Fliegen und leben lehren
Das Fliegen bedeutet für die Protagonisten Unabhängigkeit und Emanzipation und etwas, das in "Für den Herrscher aus Übersee" gelehrt wird. Die Pilotin bringt den jungen Gänsen das Fliegen bei. Und neben dem Fliegen glaubt der Großvater auch, den Kindern den Ernst des Lebens beibringen zu müssen, wenn er das Lieblingshuhn des Geschwisterpaares vor ihren Augen köpft. Das Leben, das Erwachsenwerden muss erlernt werden. Doch was ist dieses Erwachsensein, das hier angestrebt werden soll, existiert es wirklich oder ist es nicht schlicht eine Konstruktion? Das Geschwisterpaar in Teresa Präauers Roman spricht in den Dialogen eine gehobene, lyrische, fast antiquierte Sprache. Der Tod bzw. das Sterben ist für sie nichts Bedrohliches, sondern Lebensrealität. Im Laufe der Geschichte versuchen sie sich auch das Fliegen zunehmend selbst anhand eines Flugbuches beizubringen, und auch das Lesen erlernen sie anhand der Postkarten, die ihnen die Eltern aus abenteuerlichen Ländern schicken, Buchstaben für Buchstaben, Karte für Karte.
Kindlicher Großvater
In gewisser Weise wirken sie erwachsener als die Großeltern, deren cholerische Streitereien die beiden Geschwister abgeklärt beobachten. Im Gegenzug dazu wird der Großvater wieder zum kindlichen Jugendlichen, als er dem Geschwisterpaar eine weitere Lebenslektion erteilen will und die Geschichte seiner großen und unerfüllten Liebe erzählt, was den dritten Erzählstrang des Romans bildet. Weil er es zur Zeit des Krieges nicht rechtzeitig schafft, ihr abgestürztes Flugzeug zu reparieren, wird sie von unbekannten Rettern aufgelesen und verschwindet aus seinem Leben.

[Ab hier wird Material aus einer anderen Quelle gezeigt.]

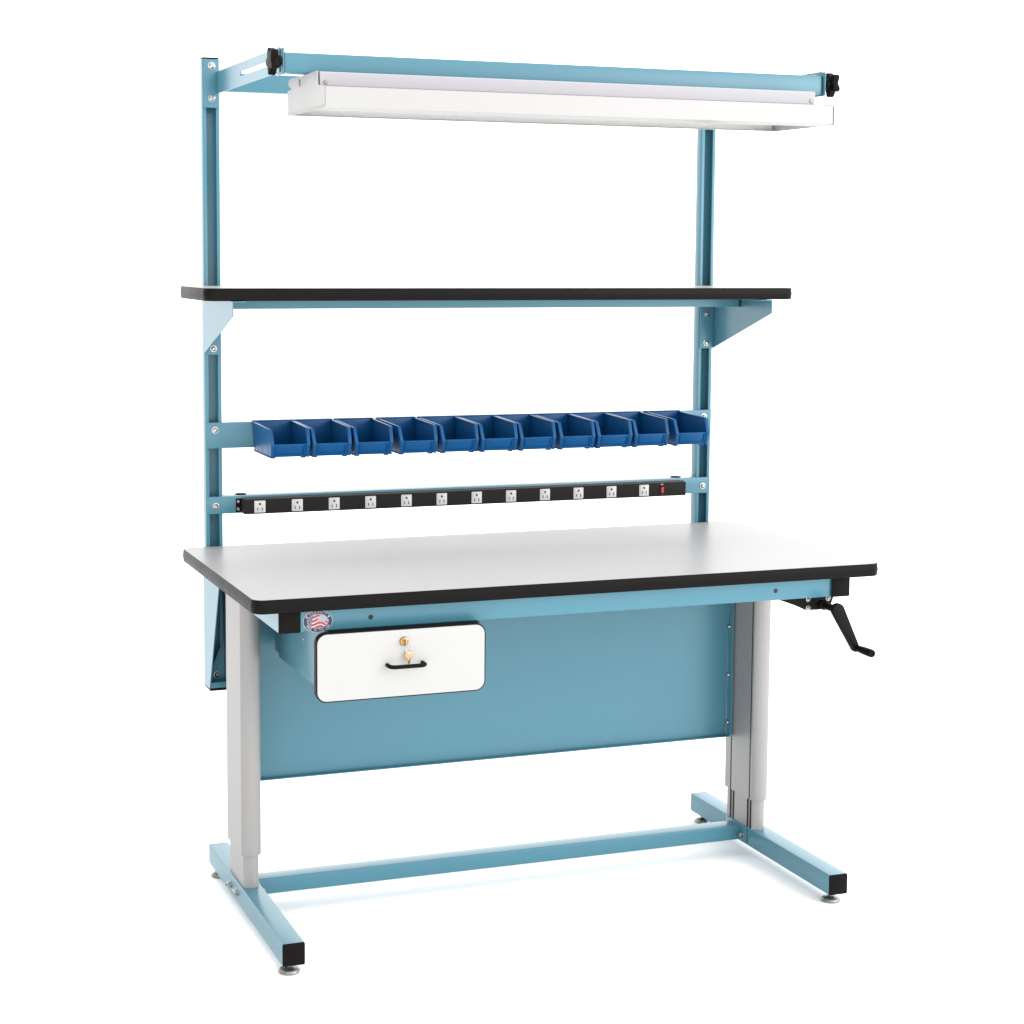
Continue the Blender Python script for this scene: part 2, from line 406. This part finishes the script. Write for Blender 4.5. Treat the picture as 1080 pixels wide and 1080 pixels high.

Die Lebensweisheiten, die der Großvater dem Geschwisterpaar beibringt, scheinen sie oft längst schon zu kennen. Und auch die Gänse der Fliegerin können längst schon besser fliegen als ihre Ziehmutter.
Bald sind sie mir in allem überlegen gewesen, und als sie die ersten Male selbstständig in die Luft gestiegen sind, ohne dass ich im Fluggerät gesessen bin, da bin ich stolz gewesen.
So verhandelt Präauers Roman die Themenkomplexe von Entwicklung, Emanzipation und Erwachsenwerden sanft, unaufdringlich und witzig. Was im Text an verschiedenen Stellen versucht wird zu lehren, stellt sich an anderen Stellen als schon längst vorhanden heraus. "Für den Herrscher aus Übersee" ist mehr Erzählung als Roman und erinnert auf sehr knappen 137 Seiten entfernt an Antoine de Saint-Exupérys "Der kleine Prinz". Die auffällige Kürze des Romans kommt der Art der Verarbeitung der Thematik zu gute. So behält das Debüt in seiner Knappheit, Dichte und in seinem durchdachten Aufbau die poetische Kraft und Relevanz, die im Oktober dieses Jahres auch schon mit dem "aspekte"-Literaturpreis des ZDF, einem mit 10.000 Euro dotierten Preis für das beste deutschsprachige Prosa-Debüt, gewürdigt wurde.